Atomistic Insights into Early-Stage Oxidation of χ-Fe5C2 and the Dependence on the Surface Structure

Abstract

Iron carbides play a crucial role in many industrial fields, such as the steel industry, catalysis, carbon material production, and so on. One of the main challenges is that iron carbides are highly susceptible to being oxidized under service conditions, which can significantly reduce the performance and retard their industrial applications. However, the complex chemical structure of iron carbide materials and the dynamic nature of the Fe–C–O system under reactive conditions, such as the Fischer–Tropsch synthesis condition, hindered the understanding of the oxidation process. In this paper, structure evolution of the early-stage oxidation of χ-Fe5C2 was investigated through reactive force field molecular dynamics simulations. The impacts of surface structure, oxygen coverage, temperature, and particle size were systemically explored. It was found that the oxidation rate was not only related to the surface carbon content but also to the homogeneity of the subsurface.
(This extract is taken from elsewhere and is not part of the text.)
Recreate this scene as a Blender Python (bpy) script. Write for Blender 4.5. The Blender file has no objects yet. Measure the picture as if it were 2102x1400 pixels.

Meanwhile, the dynamic structure transformation during oxidation was analyzed by various correlation functions. The mechanism of counter-direction migration of surface atoms during the oxidation process was illustrated, where carbon atoms migrate to the bulk region and iron atoms migrate to the surface. Our study reveals the atomistic dynamic mechanism of χ-Fe5C2 oxidation, which offers crucial insights for catalyst oxidation and iron carbide materials.